(Dataset rows)
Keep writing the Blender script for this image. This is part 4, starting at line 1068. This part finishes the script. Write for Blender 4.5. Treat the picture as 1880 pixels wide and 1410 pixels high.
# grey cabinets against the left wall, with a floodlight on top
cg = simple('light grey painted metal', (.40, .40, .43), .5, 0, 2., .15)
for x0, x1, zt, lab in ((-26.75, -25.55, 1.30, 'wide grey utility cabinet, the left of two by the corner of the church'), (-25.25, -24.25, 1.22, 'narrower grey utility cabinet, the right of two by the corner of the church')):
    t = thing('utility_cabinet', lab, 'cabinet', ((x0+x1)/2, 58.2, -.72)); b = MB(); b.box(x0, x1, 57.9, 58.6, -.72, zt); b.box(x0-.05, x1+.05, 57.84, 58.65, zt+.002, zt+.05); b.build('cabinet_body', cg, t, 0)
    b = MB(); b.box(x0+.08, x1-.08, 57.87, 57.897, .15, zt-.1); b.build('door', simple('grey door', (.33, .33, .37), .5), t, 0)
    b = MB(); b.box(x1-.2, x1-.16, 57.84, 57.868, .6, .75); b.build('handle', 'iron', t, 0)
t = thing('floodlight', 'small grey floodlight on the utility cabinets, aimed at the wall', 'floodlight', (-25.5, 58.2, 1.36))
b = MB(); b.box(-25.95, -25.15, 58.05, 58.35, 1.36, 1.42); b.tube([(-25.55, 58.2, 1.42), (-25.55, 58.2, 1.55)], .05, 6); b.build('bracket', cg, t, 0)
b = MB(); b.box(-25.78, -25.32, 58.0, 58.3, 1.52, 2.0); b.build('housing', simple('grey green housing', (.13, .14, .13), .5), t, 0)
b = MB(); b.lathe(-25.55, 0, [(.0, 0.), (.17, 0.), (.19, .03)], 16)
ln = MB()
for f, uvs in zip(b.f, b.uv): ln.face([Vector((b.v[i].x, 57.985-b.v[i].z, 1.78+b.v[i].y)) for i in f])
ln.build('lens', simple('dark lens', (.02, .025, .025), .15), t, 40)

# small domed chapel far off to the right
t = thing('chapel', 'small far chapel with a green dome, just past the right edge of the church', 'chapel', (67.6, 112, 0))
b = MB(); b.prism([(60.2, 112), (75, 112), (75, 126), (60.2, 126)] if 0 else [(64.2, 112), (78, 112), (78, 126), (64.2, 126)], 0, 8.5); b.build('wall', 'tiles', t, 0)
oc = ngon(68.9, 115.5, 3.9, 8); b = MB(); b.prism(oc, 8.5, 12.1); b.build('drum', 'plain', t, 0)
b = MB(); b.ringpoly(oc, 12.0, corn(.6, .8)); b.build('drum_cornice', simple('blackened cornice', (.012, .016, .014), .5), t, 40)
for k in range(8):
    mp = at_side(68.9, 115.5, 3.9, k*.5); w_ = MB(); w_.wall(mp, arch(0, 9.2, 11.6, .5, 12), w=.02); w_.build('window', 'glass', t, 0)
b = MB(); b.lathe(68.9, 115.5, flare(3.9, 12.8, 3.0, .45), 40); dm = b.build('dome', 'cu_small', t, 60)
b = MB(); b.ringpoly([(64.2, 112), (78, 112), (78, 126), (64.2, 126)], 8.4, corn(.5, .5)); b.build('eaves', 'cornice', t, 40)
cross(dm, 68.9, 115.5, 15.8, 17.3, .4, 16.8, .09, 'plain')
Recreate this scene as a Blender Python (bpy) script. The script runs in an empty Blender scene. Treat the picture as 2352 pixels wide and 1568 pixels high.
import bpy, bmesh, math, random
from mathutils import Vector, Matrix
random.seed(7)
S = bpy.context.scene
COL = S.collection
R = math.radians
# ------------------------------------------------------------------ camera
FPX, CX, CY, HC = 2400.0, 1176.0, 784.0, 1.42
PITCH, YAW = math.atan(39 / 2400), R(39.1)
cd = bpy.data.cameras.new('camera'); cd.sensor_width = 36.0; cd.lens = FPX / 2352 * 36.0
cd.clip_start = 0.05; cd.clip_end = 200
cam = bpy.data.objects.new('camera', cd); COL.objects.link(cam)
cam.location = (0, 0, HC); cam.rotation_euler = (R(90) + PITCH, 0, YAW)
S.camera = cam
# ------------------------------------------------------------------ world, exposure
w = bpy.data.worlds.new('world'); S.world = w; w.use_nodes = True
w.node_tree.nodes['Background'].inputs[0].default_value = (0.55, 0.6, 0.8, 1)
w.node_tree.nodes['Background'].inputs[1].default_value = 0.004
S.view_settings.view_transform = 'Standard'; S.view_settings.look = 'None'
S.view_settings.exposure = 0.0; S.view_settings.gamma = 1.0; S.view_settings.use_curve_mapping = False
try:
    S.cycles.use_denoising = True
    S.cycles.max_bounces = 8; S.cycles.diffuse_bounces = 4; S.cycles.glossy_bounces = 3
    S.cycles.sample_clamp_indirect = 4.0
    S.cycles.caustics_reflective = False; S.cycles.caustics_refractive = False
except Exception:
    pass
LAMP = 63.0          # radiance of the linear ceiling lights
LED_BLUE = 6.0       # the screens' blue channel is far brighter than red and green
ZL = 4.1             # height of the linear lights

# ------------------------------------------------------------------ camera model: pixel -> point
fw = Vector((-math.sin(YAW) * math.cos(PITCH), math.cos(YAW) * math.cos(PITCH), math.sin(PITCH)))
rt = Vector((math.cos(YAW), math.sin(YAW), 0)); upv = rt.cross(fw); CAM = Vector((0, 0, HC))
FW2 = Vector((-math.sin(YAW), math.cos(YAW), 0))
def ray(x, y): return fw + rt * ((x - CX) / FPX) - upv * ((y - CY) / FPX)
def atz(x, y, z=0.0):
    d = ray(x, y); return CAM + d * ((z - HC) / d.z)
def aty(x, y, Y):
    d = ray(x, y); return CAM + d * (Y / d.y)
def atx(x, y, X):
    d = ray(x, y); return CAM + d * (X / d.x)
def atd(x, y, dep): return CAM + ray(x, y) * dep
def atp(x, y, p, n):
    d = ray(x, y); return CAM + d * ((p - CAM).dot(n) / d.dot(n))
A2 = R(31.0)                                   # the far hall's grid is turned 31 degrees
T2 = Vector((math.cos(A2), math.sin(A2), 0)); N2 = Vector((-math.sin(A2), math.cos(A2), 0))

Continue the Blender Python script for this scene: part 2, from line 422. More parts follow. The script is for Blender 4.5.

**Description of the task:** Go through the records and print each one exactly.

**Final result:**
Keep writing the Blender script for this image. This is part 4, starting at line 1068. This part finishes the script. Write for Blender 4.5. Treat the picture as 1880 pixels wide and 1410 pixels high.
# grey cabinets against the left wall, with a floodlight on top
cg = simple('light grey painted metal', (.40, .40, .43), .5, 0, 2., .15)
for x0, x1, zt, lab in ((-26.75, -25.55, 1.30, 'wide grey utility cabinet, the left of two by the corner of the church'), (-25.25, -24.25, 1.22, 'narrower grey utility cabinet, the right of two by the corner of the church')):
    t = thing('utility_cabinet', lab, 'cabinet', ((x0+x1)/2, 58.2, -.72)); b = MB(); b.box(x0, x1, 57.9, 58.6, -.72, zt); b.box(x0-.05, x1+.05, 57.84, 58.65, zt+.002, zt+.05); b.build('cabinet_body', cg, t, 0)
    b = MB(); b.box(x0+.08, x1-.08, 57.87, 57.897, .15, zt-.1); b.build('door', simple('grey door', (.33, .33, .37), .5), t, 0)
    b = MB(); b.box(x1-.2, x1-.16, 57.84, 57.868, .6, .75); b.build('handle', 'iron', t, 0)
t = thing('floodlight', 'small grey floodlight on the utility cabinets, aimed at the wall', 'floodlight', (-25.5, 58.2, 1.36))
b = MB(); b.box(-25.95, -25.15, 58.05, 58.35, 1.36, 1.42); b.tube([(-25.55, 58.2, 1.42), (-25.55, 58.2, 1.55)], .05, 6); b.build('bracket', cg, t, 0)
b = MB(); b.box(-25.78, -25.32, 58.0, 58.3, 1.52, 2.0); b.build('housing', simple('grey green housing', (.13, .14, .13), .5), t, 0)
b = MB(); b.lathe(-25.55, 0, [(.0, 0.), (.17, 0.), (.19, .03)], 16)
ln = MB()
for f, uvs in zip(b.f, b.uv): ln.face([Vector((b.v[i].x, 57.985-b.v[i].z, 1.78+b.v[i].y)) for i in f])
ln.build('lens', simple('dark lens', (.02, .025, .025), .15), t, 40)

# small domed chapel far off to the right
t = thing('chapel', 'small far chapel with a green dome, just past the right edge of the church', 'chapel', (67.6, 112, 0))
b = MB(); b.prism([(60.2, 112), (75, 112), (75, 126), (60.2, 126)] if 0 else [(64.2, 112), (78, 112), (78, 126), (64.2, 126)], 0, 8.5); b.build('wall', 'tiles', t, 0)
oc = ngon(68.9, 115.5, 3.9, 8); b = MB(); b.prism(oc, 8.5, 12.1); b.build('drum', 'plain', t, 0)
b = MB(); b.ringpoly(oc, 12.0, corn(.6, .8)); b.build('drum_cornice', simple('blackened cornice', (.012, .016, .014), .5), t, 40)
for k in range(8):
    mp = at_side(68.9, 115.5, 3.9, k*.5); w_ = MB(); w_.wall(mp, arch(0, 9.2, 11.6, .5, 12), w=.02); w_.build('window', 'glass', t, 0)
b = MB(); b.lathe(68.9, 115.5, flare(3.9, 12.8, 3.0, .45), 40); dm = b.build('dome', 'cu_small', t, 60)
b = MB(); b.ringpoly([(64.2, 112), (78, 112), (78, 126), (64.2, 126)], 8.4, corn(.5, .5)); b.build('eaves', 'cornice', t, 40)
cross(dm, 68.9, 115.5, 15.8, 17.3, .4, 16.8, .09, 'plain')
Recreate this scene as a Blender Python (bpy) script. The script runs in an empty Blender scene. Treat the picture as 2352 pixels wide and 1568 pixels high.
import bpy, bmesh, math, random
from mathutils import Vector, Matrix
random.seed(7)
S = bpy.context.scene
COL = S.collection
R = math.radians
# ------------------------------------------------------------------ camera
FPX, CX, CY, HC = 2400.0, 1176.0, 784.0, 1.42
PITCH, YAW = math.atan(39 / 2400), R(39.1)
cd = bpy.data.cameras.new('camera'); cd.sensor_width = 36.0; cd.lens = FPX / 2352 * 36.0
cd.clip_start = 0.05; cd.clip_end = 200
cam = bpy.data.objects.new('camera', cd); COL.objects.link(cam)
cam.location = (0, 0, HC); cam.rotation_euler = (R(90) + PITCH, 0, YAW)
S.camera = cam
# ------------------------------------------------------------------ world, exposure
w = bpy.data.worlds.new('world'); S.world = w; w.use_nodes = True
w.node_tree.nodes['Background'].inputs[0].default_value = (0.55, 0.6, 0.8, 1)
w.node_tree.nodes['Background'].inputs[1].default_value = 0.004
S.view_settings.view_transform = 'Standard'; S.view_settings.look = 'None'
S.view_settings.exposure = 0.0; S.view_settings.gamma = 1.0; S.view_settings.use_curve_mapping = False
try:
    S.cycles.use_denoising = True
    S.cycles.max_bounces = 8; S.cycles.diffuse_bounces = 4; S.cycles.glossy_bounces = 3
    S.cycles.sample_clamp_indirect = 4.0
    S.cycles.caustics_reflective = False; S.cycles.caustics_refractive = False
except Exception:
    pass
LAMP = 63.0          # radiance of the linear ceiling lights
LED_BLUE = 6.0       # the screens' blue channel is far brighter than red and green
ZL = 4.1             # height of the linear lights

# ------------------------------------------------------------------ camera model: pixel -> point
fw = Vector((-math.sin(YAW) * math.cos(PITCH), math.cos(YAW) * math.cos(PITCH), math.sin(PITCH)))
rt = Vector((math.cos(YAW), math.sin(YAW), 0)); upv = rt.cross(fw); CAM = Vector((0, 0, HC))
FW2 = Vector((-math.sin(YAW), math.cos(YAW), 0))
def ray(x, y): return fw + rt * ((x - CX) / FPX) - upv * ((y - CY) / FPX)
def atz(x, y, z=0.0):
    d = ray(x, y); return CAM + d * ((z - HC) / d.z)
def aty(x, y, Y):
    d = ray(x, y); return CAM + d * (Y / d.y)
def atx(x, y, X):
    d = ray(x, y); return CAM + d * (X / d.x)
def atd(x, y, dep): return CAM + ray(x, y) * dep
def atp(x, y, p, n):
    d = ray(x, y); return CAM + d * ((p - CAM).dot(n) / d.dot(n))
A2 = R(31.0)                                   # the far hall's grid is turned 31 degrees
T2 = Vector((math.cos(A2), math.sin(A2), 0)); N2 = Vector((-math.sin(A2), math.cos(A2), 0))

Continue the Blender Python script for this scene: part 2, from line 422. More parts follow. The script is for Blender 4.5.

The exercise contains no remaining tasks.